Establishing Kinks and Limits

In our BDSM Education Group we have started the series called “Establishing kinks and limits”. Here is part one. Join the group to get first access to other parts and a BDSM checklist that i personally created.
📢 When requesting to be part of the group, you have to answer all questions and agree to the rules. Thanks.

Part 1: Introduction to this series

In this series, we are going to go over the differences between kinks, fetishes and limits (hard and soft). The hard limits that should be on everyone’s list, and things that aren’t kinks (but have been made into kinks).

We will be discussing the importance of educating yourself about kinks (even if you are not into them) to establish your own personal limits and kinks list. These should be established well before ever vetting or negotiations begin, as it is a tool used in the vetting process. Do you know how often you should revisit your checklist and update it?

We will go over what is kink shaming, and how to avoid it when discussing kinks you’re not into. Also what kink shaming is not, i’ve been accused of kink shaming when saying brats are not a s-type. They have it half right, it is a kink, but im kink correcting not shaming.

If you have spent any time around people in this lifestyle, you might have heard the phrase “pushing your limits”. What limits are they talking about, and what do they mean by pushing my limits? I feel like the phrase “pushing my limits” has lost its meaning in a scene, and is entering a dangerous zone for the bottoms of the scene.

At the end of this series, I will be posting a BDSM checklist. Not just a kink checklist bc there is so much more to this lifestyle than just the kinks.

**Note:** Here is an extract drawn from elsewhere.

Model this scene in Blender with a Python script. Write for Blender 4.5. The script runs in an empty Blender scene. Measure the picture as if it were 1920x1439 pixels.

In doing research for this, I’ve noticed that a lot of the checklists are mostly about different types of sex (in what hole, with what thing and by who) and then some kinks and fetishes. Very little, if at all, about activities, restrictions or services in the dynamic or punishments when breaking the rules. No wonder people on the outside think this is all about sex. As a part of this series I will be going over the kinks listed on the checklist, including any tools needed for that kink and important safety info on that kink. As a group we can discuss it, share experiences and ask questions. This will give you a better understanding of the kink so you can mark your checklist correctly.
I will be including these areas in the checklist:
🔹Relationship style (ie: monogamous)
🔹Relationship types (ie: D/s)
🔹Level of power exchange
🔹Service and restrictive behaviors, punishments
🔹Aftercare
🔹Kinks
🔹And lastly Sex

There are risks in every kink that we do, we educate and communicate to lower the risk for any type of harm. Edge play is a group of kinks that should not be done by newbies, as there is a great potential for permanent harm (physical and mental) and death. For safety reasons I will be including a section on Edge play, please do not take these kinks lightly. A lot of these kinks are not allowed to be discussed in groups, at dungeons or play parties because of the risks involved. You aren’t a bigger kinkster if you are into these kinks, or less than if you think they are too risky. I do want to make you aware of them, and the risks they have, avoiding the discussion will only make the risk greater. Education is power.

The series will include the following parts.
Establishing kinks and limits
Part 1: Introduction to this series
Part 2: Kinks, Limits and Fetishes
Part 3: What is kink shaming? How to avoid it when discussing a kink?
Part 4: Extreme kinks like edge play
Part 5: Importance of establishing kinks and limits. (Review them often)
Part 6: What does it mean to “push my limits” and who can push them?
Part 7: How to fill out the kink checklist.